Most religions seek to know how we as humans can get in touch with God. Yet Christianity claims that God came to us. God chose to reveal Himself to us, God chose to relate to us, God chose to speak to us, and finally God chose to die for us as a human, the only way in which we could finally comprehend His message for us. That is why Jesus Christ is God’s ultimate revelation. The Jewish Scriptures are clear that no human can see God face-to-face and live. To see God would be tantamount to signing one’s death certificate. But in Jesus Christ, we have seen God. Looking at Jesus equals seeing God. We have not only seen Him and His glory, but have seen Him and lived to tell the story. Our encounter with Him has brought us the gift of eternal life instead of death.

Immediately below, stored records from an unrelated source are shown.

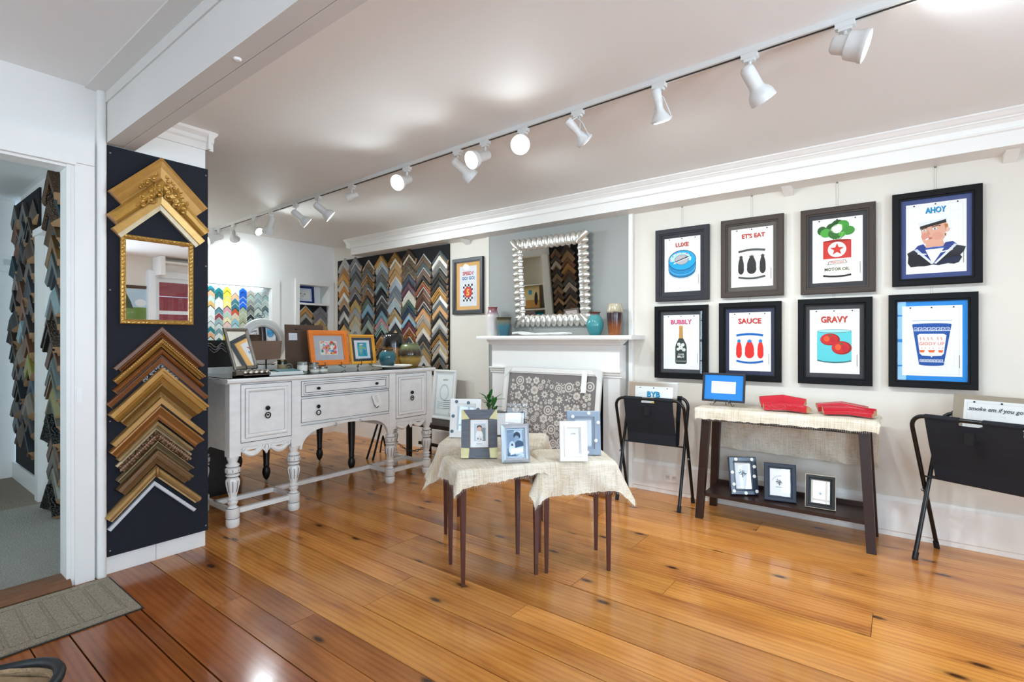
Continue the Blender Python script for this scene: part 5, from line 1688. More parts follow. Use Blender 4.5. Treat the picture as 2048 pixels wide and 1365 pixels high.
for sx in (-1, 1):
    slab([(sx * ow, 0), (sx * ow, czs), (sx * iw, iz0), (sx * (ow - cxs), 0)][::sx], 0, -.0225, 0, 'brass_corner', BR)
    slab([(sx * ow, oh), (sx * (ow - cxs * .2), oh), (sx * iw, iz1), (sx * ow, oh - czs)][::sx], 0, -.0225, 0, 'brass_corner', BR)
pa2 = pa; pa2.build('photo', wd, -.010, .057)
b = MB(); b.box(-iw, iw, -.009, -.001, iz0, iz1); b.build('backing', BACK, wd)
b = MB(); b.add([(-iw, -.016, iz0), (iw, -.016, iz0), (iw, -.016, iz1), (-iw, -.016, iz1)], [(0, 1, 2, 3)]); b.build('glass', GLASS, wd)
leg_strut(wd, .24, .1)
# silver bevel frame
pb = Art(.085, .135, '#7d95ae')
pb.rect(0, 0, 1, .3, '#4a6484'); pb.rect(.45, .55, 1, 1, '#b9cbdc'); pb.ell(.62, .78, .22, .16, '#26354a'); pb.ell(.6, .66, .16, .13, '#8aa2bb'); pb.ell(.75, .4, .3, .2, '#3a5270'); pb.ell(.3, .38, .2, .2, '#c3d2e0'); pb.ell(.28, .24, .2, .16, '#dfe8f0'); pb.ell(.3, .44, .06, .05, '#26354a', 10); pb.rect(.5, .05, 1, .3, '#c9d6e2'); pb.rect(.5, .14, 1, .17, '#8aa2bb')
sp_ = [(0, 0), (0, .014), (.004, .018), (.012, .026), (.022, .022), (.028, .012), (.031, .014), (.034, .006), (.034, .002)]
p = picture('photo_frame', 'shiny silver photo frame with a photo of a dog, front of the nearest table', 'photo frame', .150, .20, .034, .02, P('#c3ccd6', .25, .6, name='brushed_silver'), (-1.617, 2.155, FT), math.radians(46), rx=-math.radians(14), group='photo frames on the side tables', art=pb, prof=sp_)
leg_strut(p, .19, .1)
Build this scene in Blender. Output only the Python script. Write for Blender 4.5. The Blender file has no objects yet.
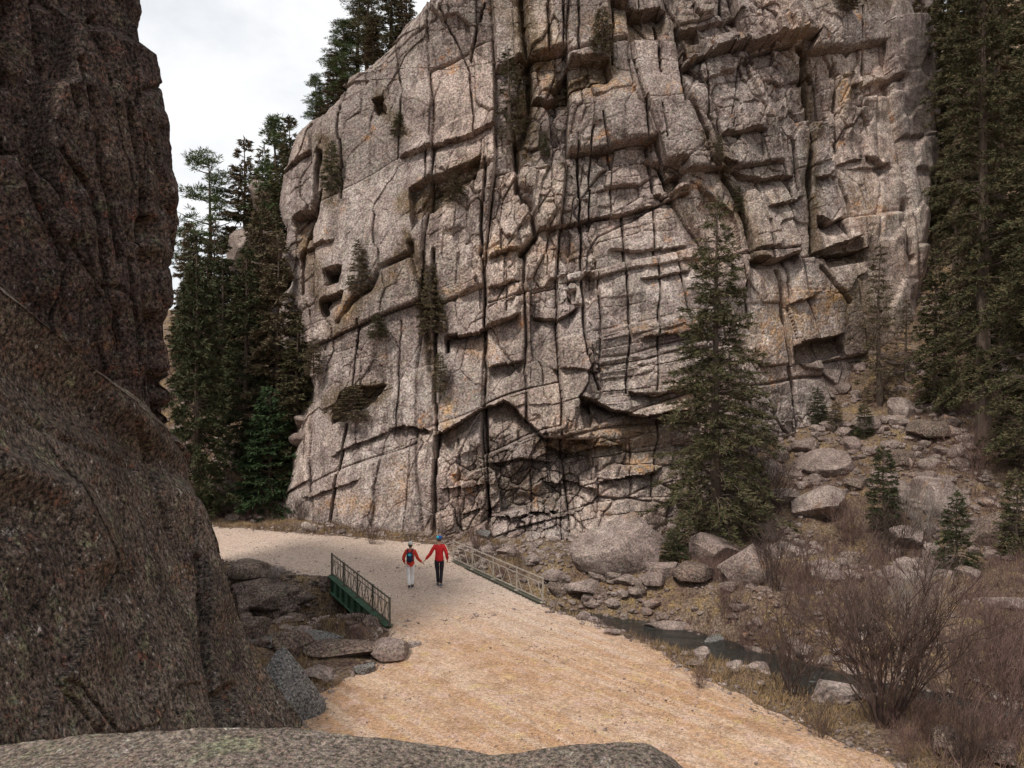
import bpy, math, random
import numpy as np
from mathutils import Vector, Matrix, noise as mnoise
R = math.radians
rng = np.random.default_rng(7)
random.seed(7)
scene = bpy.context.scene
col = scene.collection
F = 796.0; CZ = 7.26; CX = 512.0; CY = 384.0      # focal length in pixels, eye height

# ------------------------------------------------------------------ noise
def _h(ix, iy, iz, seed):
    with np.errstate(over='ignore'):
        h = (ix.astype(np.int64)*374761393 + iy.astype(np.int64)*668265263 + iz.astype(np.int64)*2147483647 + seed*144269) & 0xFFFFFFFF
        h = ((h ^ (h >> 13))*1274126177) & 0xFFFFFFFF
        h = ((h ^ (h >> 16))*2246822519) & 0xFFFFFFFF
        h = h ^ (h >> 15)
    return (h & 0xFFFFFF)/float(0xFFFFFF)
def h1(i, seed=0):
    i = np.asarray(i); z = np.zeros_like(i); return _h(i, z, z, seed)
def h2(i, j, seed=0):
    i = np.asarray(i); return _h(i, np.asarray(j), np.zeros_like(i), seed)
def vn(x, y, z=None, seed=0):
    x = np.asarray(x, float); y = np.asarray(y, float)
    z = np.zeros_like(x) if z is None else np.asarray(z, float)
    x, y, z = np.broadcast_arrays(x, y, z)
    fx, fy, fz = np.floor(x), np.floor(y), np.floor(z)
    ix, iy, iz = fx.astype(np.int64), fy.astype(np.int64), fz.astype(np.int64)
    u, v, w = x-fx, y-fy, z-fz
    u = u*u*(3-2*u); v = v*v*(3-2*v); w = w*w*(3-2*w)
    flat = bool(np.all(fz == z))
    def L(k):
        a = _h(ix, iy, iz+k, seed); b = _h(ix+1, iy, iz+k, seed); c = _h(ix, iy+1, iz+k, seed); d = _h(ix+1, iy+1, iz+k, seed)
        return (a*(1-u)+b*u)*(1-v) + (c*(1-u)+d*u)*v
    r = L(0)
    if not flat: r = r*(1-w) + L(1)*w
    return r*2-1
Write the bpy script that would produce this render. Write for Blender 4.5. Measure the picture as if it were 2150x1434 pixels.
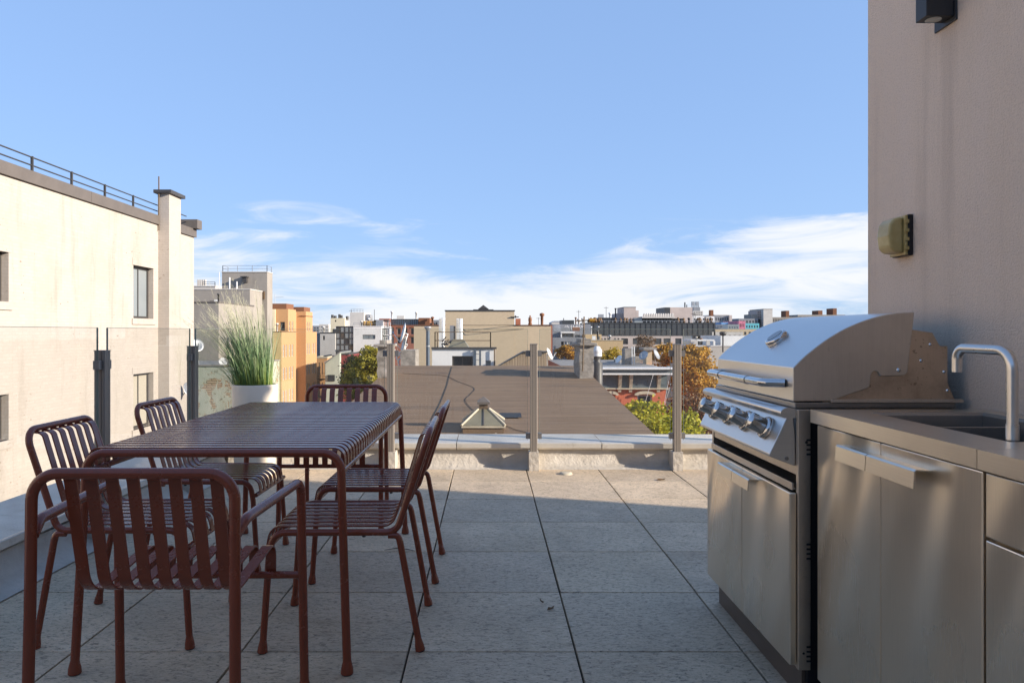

To celebrate Christmas without acknowledging this Truth would be an atrocity. Christmas is not just the Christmas tree, the carolling, the presents, and the ornaments. It is about Lord Jesus Christ, “the Only Begotten Son of God, born of the Father before all ages, God from God, Light from Light, true God from true God, begotten, not made, consubstantial with the Father, through Him all things were made. For us men and for our salvation he came down from heaven, and by the Holy Spirit was incarnate of the Virgin Mary and became man.” As we come to that last article of faith when we recite the Creed after this, the Church invites to kneel. That would not be demanding too much from us considering that the Lord stooped down on Christmas day, the Word leapt down from the heavens, and on the night before He died, knelt down to wash our feet. This is the Incarnation! This is what Christmas is all about. If our celebration of the Christ birth does not reflect these, Christmas becomes a traditional festivity with little substance. Remember, we are what we celebrate. If our celebration therefore is empty of Christ, we are empty of Christ. So, as we gather around the crib to sing our favourite carols, let us never forget that here lies one who is not just a great teacher or prophet, a moral example or leader. He is and always will be the Son of God, yet robed in the flesh, complete in both his divinity and in his humanity. Come let us Adore Him!